Die EU-Kommission und Diplomaten versuchen, Panikmache zu vermeiden. Wenn man wegen jeder Drohung aus Ankara ein Krisentreffen einberufen würde, hätte man für nichts mehr anderes Zeit, heißt es. Zudem wird betont, dass ein Aussetzen der EU-Beitrittsgespräche mit der Türkei derzeit gar nicht auf der Tagesordnung steht. Das Votum des EU-Parlaments am Donnerstag hatte lediglich symbolische Bedeutung. Über ein Aussetzen der Beitrittsgespräche müssten die Mitgliedstaaten entscheiden, die bisher nicht einmal offiziell darüber diskutieren wollten. Lediglich die Wiedereinführung der Todesstrafe gilt als echte "rote Linie".

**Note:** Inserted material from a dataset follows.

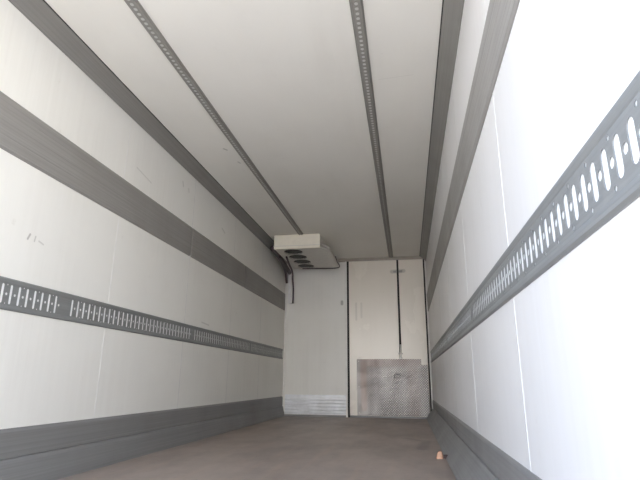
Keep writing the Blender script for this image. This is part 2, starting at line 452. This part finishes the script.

Wie wahrscheinlich ist, dass die Türkei die Drohung wahr macht?

Das ist schwer zu sagen. Einerseits fühlt sich die Türkei von der EU schon lange hingehalten, vor allem beim Thema Beitrittsverhandlungen und Visafreiheit. Andererseits hat die türkische Führung ihren Bürgern die Visafreiheit versprochen. Es ist auch nicht das erste Mal, dass die Türkei mit der Aufkündigung des Flüchtlingsabkommens droht. Außenminister Mevlüt Cavusoglu hatte erst vor wenigen Wochen ein Entgegenkommen im Streit um die Visafreiheit gefordert. Sonst werde man das Abkommen beenden.

Dass die Türkei oft droht, aber selten handelt, hat vermutlich einen strategischen Hintergrund: Für die Regierung wäre es nicht ohne Risiko, den Flüchtlingspakt aufzukündigen. Sollte eine Grenzöffnung ohne dramatische Folgen bleiben, würde ihr künftig ein Hebel fehlen, um Europa unter Druck zu setzen.